A photographic diptych by Ahmed Mater emerged as one of the fair’s most significant moments. Photography, historically less burdened by canonical hierarchies than painting or sculpture, operated here as a mediating medium: capable of articulating local-political meaning without being immediately absorbed into heavy modernist or postmodernist referential frameworks. Mater’s Temporal Migration series (presented by Athr Gallery), including the diptych Black Stone (2025), juxtaposed the dense choreography of pilgrimage to the Kaaba with empty landscapes of power and migration. The work offered a layered meditation on Mecca’s transformation, and its sale for over €50,000 underscored the market viability of this kind of aesthetic positioning. Overall sales reflected mid-market strength and institutional acquisitions, with measured momentum rather than frenzied buying, aligning with the fair’s boutique scale.  
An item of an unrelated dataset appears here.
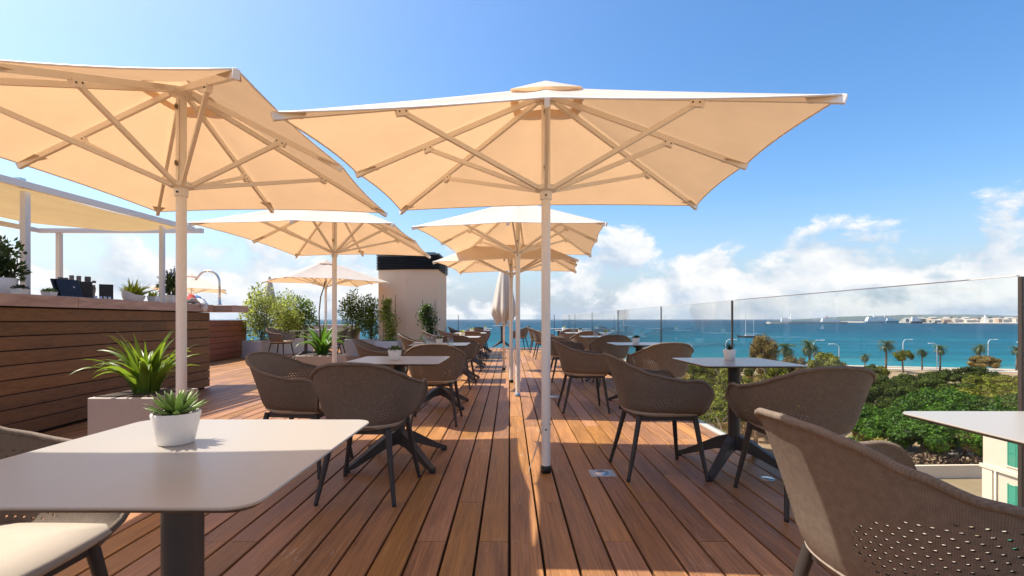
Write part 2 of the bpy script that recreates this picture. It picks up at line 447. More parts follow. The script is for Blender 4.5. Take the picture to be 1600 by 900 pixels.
# ------------------------------------------------------------------ mesh helpers
class MB:
    def __init__(s):
        s.v = []; s.f = []; s.uv = None; s.mi = []
    def add(s, verts, faces, mi=0):
        o = len(s.v)
        s.v.extend([tuple(p) for p in verts])
        s.f.extend([tuple(i + o for i in fc) for fc in faces])
        s.mi.extend([mi] * len(faces))
        return s
    def box(s, x0, x1, y0, y1, z0, z1, mi=0):
        v = [(x0, y0, z0), (x1, y0, z0), (x1, y1, z0), (x0, y1, z0), (x0, y0, z1), (x1, y0, z1), (x1, y1, z1), (x0, y1, z1)]
        f = [(0, 3, 2, 1), (4, 5, 6, 7), (0, 1, 5, 4), (1, 2, 6, 5), (2, 3, 7, 6), (3, 0, 4, 7)]
        return s.add(v, f, mi)
    def cbox(s, x0, x1, y0, y1, z0, z1, c=0.004, mi=0):
        """box with chamfered top and vertical edges"""
        def ring(i, z):
            return [(x0 + i, y0, z), (x1 - i, y0, z), (x1, y0 + i, z), (x1, y1 - i, z), (x1 - i, y1, z), (x0 + i, y1, z), (x0, y1 - i, z), (x0, y0 + i, z)]
        top = [(x0 + c, y0 + c, z1), (x1 - c, y0 + c, z1), (x1 - c, y1 - c, z1), (x0 + c, y1 - c, z1)]
        v = ring(c, z0) + ring(c, z1 - c) + top
        f = [tuple(reversed(range(8)))]
        for i in range(8):
            j = (i + 1) % 8
            f.append((i, j, 8 + j, 8 + i))
        f += [(8, 9, 17, 16), (9, 10, 17), (10, 11, 18, 17), (11, 12, 18), (12, 13, 19, 18), (13, 14, 19), (14, 15, 16, 19), (15, 8, 16), (16, 17, 18, 19)]
        return s.add(v, f, mi)
    def beam(s, a, b, w, h, up=(0, 0, 1), mi=0, w2=None, h2=None):
        a = Vector(a); b = Vector(b); d = (b - a).normalized()
        u = Vector(up)
        sd = d.cross(u)
        if sd.length < 1e-4:
            sd = d.cross(Vector((0, 1, 0)))
        sd.normalize(); u = sd.cross(d)
        w2 = w if w2 is None else w2; h2 = h if h2 is None else h2
        v = []
        for p, ww, hh in ((a, w, h), (b, w2, h2)):
            for sx, sy in ((-1, -1), (1, -1), (1, 1), (-1, 1)):
                v.append(p + sd * (sx * ww / 2) + u * (sy * hh / 2))
        f = [(3, 2, 1, 0), (4, 5, 6, 7)] + [(i, (i + 1) % 4, 4 + (i + 1) % 4, 4 + i) for i in range(4)]
        return s.add(v, f, mi)
    def tube(s, pts, r, n=8, mi=0, cap=True):
        pts = [Vector(p) for p in pts]
        rr = r if hasattr(r, '__len__') else [r] * len(pts)
        v = []; prev = None
        for i, p in enumerate(pts):
            d = (pts[min(i + 1, len(pts) - 1)] - pts[max(i - 1, 0)]).normalized()
            if prev is None:
                ref = Vector((0, 0, 1)) if abs(d.z) < 0.9 else Vector((1, 0, 0))
                sd = d.cross(ref).normalized()
            else:
                sd = (prev - d * prev.dot(d)).normalized()
            prev = sd
            up = d.cross(sd)
            for k in range(n):
                a = 2 * PI * k / n
                v.append(p + (sd * math.cos(a) + up * math.sin(a)) * rr[i])
        f = []
        for i in range(len(pts) - 1):
            for k in range(n):
                k2 = (k + 1) % n
                f.append((i * n + k, i * n + k2, (i + 1) * n + k2, (i + 1) * n + k))
        if cap:
            f.append(tuple(reversed(range(n))))
            f.append(tuple(range((len(pts) - 1) * n, len(pts) * n)))
        return s.add(v, f, mi)
    def lathe(s, prof, n=24, c=(0, 0, 0), mi=0):
        v = []; f = []
        m = len(prof)
        for r, z in prof:
            for k in range(n):
                a = 2 * PI * k / n
                v.append((c[0] + r * math.cos(a), c[1] + r * math.sin(a), c[2] + z))
        for i in range(m - 1):
            for k in range(n):
                k2 = (k + 1) % n
                f.append((i * n + k, i * n + k2, (i + 1) * n + k2, (i + 1) * n + k))
        return s.add(v, f, mi)
    def poly_prism(s, pts, z0, z1, mi=0):
        n = len(pts)
        v = [(x, y, z0) for x, y in pts] + [(x, y, z1) for x, y in pts]
        f = [tuple(reversed(range(n))), tuple(range(n, 2 * n))] + [(i, (i + 1) % n, n + (i + 1) % n, n + i) for i in range(n)]
        return s.add(v, f, mi)
    def mesh(s, name, mats, smooth=False):
        me = bpy.data.meshes.new(name)
        me.from_pydata(s.v, [], s.f)
        ms = mats if isinstance(mats, (list, tuple)) else [mats]
        for q in ms:
            me.materials.append(MATS[q])
        if len(ms) > 1:
            me.polygons.foreach_set('material_index', s.mi)
        if smooth:
            me.polygons.foreach_set('use_smooth', [True] * len(me.polygons))
        me.update()
        return me
    def build(s, name, mats, parent=None, smooth=False, loc=None):
        return link(name, s.mesh(name, mats, smooth), parent, loc)

def smooth_angle(o, deg=40):
    me = o.data
    me.polygons.foreach_set('use_smooth', [True] * len(me.polygons))
    try:
        me.set_sharp_from_angle(angle=math.radians(deg))
    except Exception:
        pass
    return o

def link(name, me, parent=None, loc=None):
    o = bpy.data.objects.new(name, me)
    COL.objects.link(o)
    if parent is not None:
        o.parent = parent
    if loc is not None:
        o.location = loc
    return o

def tag(o, label=None, cat=None, group=None, kind=None):
    if label: o['label'] = label
    if cat: o['category'] = cat
    if group: o['group'] = group
    if kind: o['kind'] = kind
    return o

def thing(name, label, cat, loc=(0, 0, 0), rz=0.0, group=None):
    o = bpy.data.objects.new(name, None)
    COL.objects.link(o)
    o.empty_display_size = 0.1
    o.location = loc; o.rotation_euler = (0, 0, rz)
    return tag(o, label, cat, group)

KIDS = {}
def copy_tree(o, parent=None):
    c = o.copy(); COL.objects.link(c); c.parent = parent
    for ch in list(o.children):
        copy_tree(ch, c)
    return c

class Proto:
    """the first placing uses the thing itself, later ones copy it with its parts"""
    def __init__(s, root):
        s.root = root; s.used = False
    def place(s, loc, rz, label, group=None):
        o = s.root if not s.used else copy_tree(s.root)
        s.used = True
        o.location = loc; o.rotation_euler = (0, 0, rz)
        o['label'] = label
        if group: o['group'] = group
        return o

def G(x, y, z=0.0):
    """photograph pixel -> point on the horizontal plane at height z"""
    d = (EYE - z) * F / (y - 499.0)
    return ((x - 796.0) * d / F, d)

def ordinal(i):
    return ['first', 'second', 'third', 'fourth', 'fifth', 'sixth', 'seventh', 'eighth'][i]

# ================================================================== SETTING
GZ = -18.0
def shore(x):
    return 194 + (154 - x) * 0.3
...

The audience appeared predominantly Western-oriented (though this may have been shaped by the timing of visits) while discussions with gallerists revealed an ambivalent stance. Enthusiasm for entry into a new market was tempered by a palpable awareness of the orchestrated conditions under which this market is unfolding, including the navigation of influential patronage networks tied to prominent collections and institutional oversight in the region. Celebrity sightings, including David Beckham at the Art Basel Café, Princess Eugenie of York, and figures like Rema and Naomi Campbell, added a layer of glamour and international buzz, drawing broader attention to Doha’s emerging status as an arts hub. Art Basel Qatar thus manifested not merely as an art fair, but as an experimental field in which cultural legitimacy, geopolitical ambition, and market formation were staged simultaneously. With over 17,000 visitors (more than half from the MENASA region), substantial state support (including booth subsidies reportedly around $15,000-$25,000, alongside support for artist travel and logistics), and the guiding presence of collections such as those of the Al Thani family—whose curatorial imprimatur has long shaped Qatar’s ascent as a global arts hub—the fair marked a meticulously engineered beginning to a new cultural ecosystem. High-profile endorsements, such as visits from Her Highness Sheikha Moza bint Nasser and Minister Mariam bint Ali Al Misnad, further emphasized its role in fostering cultural diplomacy and international cooperation.    
Overall, Guilloche Group views Art Basel Qatar as a strategic intervention: less a fully matured market at present than an investment in future circulation. Its long-term success will depend on whether regional voices can continue to assert themselves without being compelled to translate entirely into Western grammars, and whether the fair can evolve from staging legitimacy to generating it, perhaps through the sustained validation of key patrons who bridge institutional ambition and artistic potential. Early reactions highlight its success in creating focused, intimate encounters, setting a resilient model that prioritizes quality over excess amid a shifting global art landscape.